Task goal: Extract every line that includes the string "picture".

Raw data:

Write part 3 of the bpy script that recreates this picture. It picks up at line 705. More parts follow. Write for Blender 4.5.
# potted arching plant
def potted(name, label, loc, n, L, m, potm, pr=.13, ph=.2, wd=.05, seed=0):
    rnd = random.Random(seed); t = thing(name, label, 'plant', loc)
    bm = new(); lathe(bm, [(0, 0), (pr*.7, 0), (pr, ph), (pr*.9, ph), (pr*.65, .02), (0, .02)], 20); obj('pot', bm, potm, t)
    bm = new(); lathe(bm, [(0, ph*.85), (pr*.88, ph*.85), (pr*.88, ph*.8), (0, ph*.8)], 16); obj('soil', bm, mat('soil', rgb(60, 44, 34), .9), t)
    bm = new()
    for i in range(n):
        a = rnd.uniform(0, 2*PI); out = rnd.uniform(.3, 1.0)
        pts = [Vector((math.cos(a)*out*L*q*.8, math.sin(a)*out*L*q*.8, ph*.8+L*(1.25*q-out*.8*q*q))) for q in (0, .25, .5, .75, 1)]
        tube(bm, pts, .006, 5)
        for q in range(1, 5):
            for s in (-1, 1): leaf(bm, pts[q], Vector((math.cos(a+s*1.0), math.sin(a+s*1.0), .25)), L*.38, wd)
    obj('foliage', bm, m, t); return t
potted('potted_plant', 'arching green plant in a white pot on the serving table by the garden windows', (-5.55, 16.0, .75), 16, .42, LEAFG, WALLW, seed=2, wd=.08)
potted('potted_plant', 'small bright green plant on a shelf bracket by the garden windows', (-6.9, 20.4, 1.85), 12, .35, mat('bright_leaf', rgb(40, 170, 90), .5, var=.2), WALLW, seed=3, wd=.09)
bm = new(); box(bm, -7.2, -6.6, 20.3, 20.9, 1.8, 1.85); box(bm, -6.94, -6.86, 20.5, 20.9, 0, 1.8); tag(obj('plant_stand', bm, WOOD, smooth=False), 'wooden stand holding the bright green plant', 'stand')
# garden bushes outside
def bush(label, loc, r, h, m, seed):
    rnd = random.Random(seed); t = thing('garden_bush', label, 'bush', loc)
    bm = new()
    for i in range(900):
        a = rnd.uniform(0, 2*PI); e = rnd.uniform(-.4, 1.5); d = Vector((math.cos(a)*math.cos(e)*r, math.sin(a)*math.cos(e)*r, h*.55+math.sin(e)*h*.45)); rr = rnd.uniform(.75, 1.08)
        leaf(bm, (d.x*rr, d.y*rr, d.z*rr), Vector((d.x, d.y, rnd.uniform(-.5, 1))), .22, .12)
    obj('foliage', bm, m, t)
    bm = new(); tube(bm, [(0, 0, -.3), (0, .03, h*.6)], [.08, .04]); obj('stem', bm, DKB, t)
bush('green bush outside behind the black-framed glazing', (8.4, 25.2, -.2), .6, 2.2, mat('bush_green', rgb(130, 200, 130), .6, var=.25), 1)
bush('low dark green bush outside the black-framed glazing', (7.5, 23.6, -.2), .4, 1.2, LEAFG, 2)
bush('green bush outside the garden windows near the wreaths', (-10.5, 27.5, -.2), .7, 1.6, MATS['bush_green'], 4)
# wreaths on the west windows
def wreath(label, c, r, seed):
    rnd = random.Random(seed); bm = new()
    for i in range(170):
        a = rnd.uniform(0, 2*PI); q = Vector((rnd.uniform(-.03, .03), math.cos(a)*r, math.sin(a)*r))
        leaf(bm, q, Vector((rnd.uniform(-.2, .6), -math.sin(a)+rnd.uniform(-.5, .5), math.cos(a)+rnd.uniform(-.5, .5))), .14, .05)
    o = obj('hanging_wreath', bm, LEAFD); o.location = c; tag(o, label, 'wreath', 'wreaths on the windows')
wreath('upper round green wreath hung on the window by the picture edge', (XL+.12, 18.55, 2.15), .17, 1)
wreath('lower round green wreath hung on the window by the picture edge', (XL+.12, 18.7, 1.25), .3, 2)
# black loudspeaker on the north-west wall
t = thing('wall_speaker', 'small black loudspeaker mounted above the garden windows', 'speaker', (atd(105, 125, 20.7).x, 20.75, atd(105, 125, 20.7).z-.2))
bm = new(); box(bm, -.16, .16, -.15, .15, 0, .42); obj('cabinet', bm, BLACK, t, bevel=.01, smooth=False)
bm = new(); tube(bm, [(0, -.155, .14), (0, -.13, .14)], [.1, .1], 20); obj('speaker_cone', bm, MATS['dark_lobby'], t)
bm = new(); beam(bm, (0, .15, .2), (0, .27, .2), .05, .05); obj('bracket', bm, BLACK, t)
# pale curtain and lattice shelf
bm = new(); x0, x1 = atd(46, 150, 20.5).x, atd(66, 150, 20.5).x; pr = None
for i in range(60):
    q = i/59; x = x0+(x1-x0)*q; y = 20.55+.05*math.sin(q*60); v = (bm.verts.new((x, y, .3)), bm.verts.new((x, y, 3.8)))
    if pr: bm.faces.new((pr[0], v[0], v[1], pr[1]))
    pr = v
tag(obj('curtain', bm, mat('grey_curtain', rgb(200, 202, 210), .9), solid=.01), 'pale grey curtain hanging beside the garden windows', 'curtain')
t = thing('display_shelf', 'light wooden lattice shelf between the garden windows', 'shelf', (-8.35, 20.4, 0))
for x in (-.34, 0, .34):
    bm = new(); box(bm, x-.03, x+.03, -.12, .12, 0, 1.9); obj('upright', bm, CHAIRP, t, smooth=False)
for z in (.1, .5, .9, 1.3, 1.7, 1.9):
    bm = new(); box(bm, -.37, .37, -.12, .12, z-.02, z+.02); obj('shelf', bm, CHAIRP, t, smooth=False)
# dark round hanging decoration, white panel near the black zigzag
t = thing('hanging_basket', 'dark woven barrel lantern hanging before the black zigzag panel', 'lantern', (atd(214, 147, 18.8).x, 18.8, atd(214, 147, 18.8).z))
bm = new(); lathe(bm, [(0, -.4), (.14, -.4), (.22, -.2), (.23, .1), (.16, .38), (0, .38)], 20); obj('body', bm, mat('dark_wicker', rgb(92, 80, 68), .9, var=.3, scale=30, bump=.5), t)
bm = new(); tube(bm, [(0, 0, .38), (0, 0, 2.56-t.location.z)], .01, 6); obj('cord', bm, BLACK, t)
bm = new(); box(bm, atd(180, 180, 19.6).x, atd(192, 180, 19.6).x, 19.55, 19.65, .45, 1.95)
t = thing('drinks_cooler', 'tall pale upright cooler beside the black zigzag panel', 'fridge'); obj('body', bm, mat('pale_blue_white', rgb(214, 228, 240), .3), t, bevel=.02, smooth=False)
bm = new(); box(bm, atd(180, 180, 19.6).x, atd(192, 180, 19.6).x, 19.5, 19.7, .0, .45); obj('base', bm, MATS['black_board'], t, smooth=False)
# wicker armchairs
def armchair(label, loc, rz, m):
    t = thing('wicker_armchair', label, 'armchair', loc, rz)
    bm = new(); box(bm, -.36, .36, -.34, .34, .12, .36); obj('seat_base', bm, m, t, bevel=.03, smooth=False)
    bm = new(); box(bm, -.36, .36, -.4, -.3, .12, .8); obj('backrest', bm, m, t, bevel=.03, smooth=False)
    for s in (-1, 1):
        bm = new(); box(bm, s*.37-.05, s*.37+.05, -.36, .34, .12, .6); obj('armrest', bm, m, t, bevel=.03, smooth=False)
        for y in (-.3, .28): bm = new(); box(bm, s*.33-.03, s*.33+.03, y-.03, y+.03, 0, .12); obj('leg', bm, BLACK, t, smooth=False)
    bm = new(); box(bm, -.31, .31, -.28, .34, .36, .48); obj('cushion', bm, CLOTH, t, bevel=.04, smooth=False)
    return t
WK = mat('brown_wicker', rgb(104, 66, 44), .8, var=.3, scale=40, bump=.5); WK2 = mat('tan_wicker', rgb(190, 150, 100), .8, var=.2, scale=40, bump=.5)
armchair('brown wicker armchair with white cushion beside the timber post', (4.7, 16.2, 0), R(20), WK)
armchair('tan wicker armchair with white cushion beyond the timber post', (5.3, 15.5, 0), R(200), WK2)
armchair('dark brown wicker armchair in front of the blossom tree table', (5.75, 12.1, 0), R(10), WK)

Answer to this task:
Write part 3 of the bpy script that recreates this picture. It picks up at line 705. More parts follow. Write for Blender 4.5.
wreath('upper round green wreath hung on the window by the picture edge', (XL+.12, 18.55, 2.15), .17, 1)
wreath('lower round green wreath hung on the window by the picture edge', (XL+.12, 18.7, 1.25), .3, 2)